(Records with scene code)
********************

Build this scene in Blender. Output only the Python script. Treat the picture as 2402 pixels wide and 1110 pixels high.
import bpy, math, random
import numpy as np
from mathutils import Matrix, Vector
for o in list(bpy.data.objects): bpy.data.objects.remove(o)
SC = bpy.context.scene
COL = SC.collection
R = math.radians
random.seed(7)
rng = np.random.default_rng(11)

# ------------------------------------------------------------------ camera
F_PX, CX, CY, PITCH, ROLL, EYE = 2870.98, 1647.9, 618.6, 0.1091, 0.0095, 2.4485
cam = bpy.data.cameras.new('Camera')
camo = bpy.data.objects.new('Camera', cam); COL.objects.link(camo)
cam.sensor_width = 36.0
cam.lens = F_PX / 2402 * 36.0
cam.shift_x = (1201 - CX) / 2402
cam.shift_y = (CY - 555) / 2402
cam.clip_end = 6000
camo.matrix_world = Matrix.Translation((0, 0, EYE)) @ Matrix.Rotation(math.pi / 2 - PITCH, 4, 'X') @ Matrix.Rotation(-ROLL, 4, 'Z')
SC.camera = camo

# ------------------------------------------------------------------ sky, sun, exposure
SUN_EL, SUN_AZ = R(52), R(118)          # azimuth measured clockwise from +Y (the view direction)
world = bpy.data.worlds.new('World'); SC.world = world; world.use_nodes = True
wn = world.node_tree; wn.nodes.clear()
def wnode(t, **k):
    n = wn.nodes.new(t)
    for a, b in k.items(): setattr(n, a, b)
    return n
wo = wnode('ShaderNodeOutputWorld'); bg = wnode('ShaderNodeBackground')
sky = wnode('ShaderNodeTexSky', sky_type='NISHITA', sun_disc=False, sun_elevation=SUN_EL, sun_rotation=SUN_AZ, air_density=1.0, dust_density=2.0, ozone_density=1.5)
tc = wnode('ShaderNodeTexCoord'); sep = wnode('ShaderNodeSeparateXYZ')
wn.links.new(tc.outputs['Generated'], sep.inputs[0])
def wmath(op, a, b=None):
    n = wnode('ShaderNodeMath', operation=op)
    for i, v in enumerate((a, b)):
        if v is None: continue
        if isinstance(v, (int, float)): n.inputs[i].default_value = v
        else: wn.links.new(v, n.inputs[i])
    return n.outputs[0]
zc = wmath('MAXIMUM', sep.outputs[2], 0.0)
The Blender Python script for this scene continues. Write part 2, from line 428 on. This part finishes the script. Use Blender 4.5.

********************

What you are asked to do: Using the entries above, quote each line verbatim from the first through the line that contains "SC.camera = camo".

Exercise result:
Build this scene in Blender. Output only the Python script. Treat the picture as 2402 pixels wide and 1110 pixels high.
import bpy, math, random
import numpy as np
from mathutils import Matrix, Vector
for o in list(bpy.data.objects): bpy.data.objects.remove(o)
SC = bpy.context.scene
COL = SC.collection
R = math.radians
random.seed(7)
rng = np.random.default_rng(11)

# ------------------------------------------------------------------ camera
F_PX, CX, CY, PITCH, ROLL, EYE = 2870.98, 1647.9, 618.6, 0.1091, 0.0095, 2.4485
cam = bpy.data.cameras.new('Camera')
camo = bpy.data.objects.new('Camera', cam); COL.objects.link(camo)
cam.sensor_width = 36.0
cam.lens = F_PX / 2402 * 36.0
cam.shift_x = (1201 - CX) / 2402
cam.shift_y = (CY - 555) / 2402
cam.clip_end = 6000
camo.matrix_world = Matrix.Translation((0, 0, EYE)) @ Matrix.Rotation(math.pi / 2 - PITCH, 4, 'X') @ Matrix.Rotation(-ROLL, 4, 'Z')
SC.camera = camo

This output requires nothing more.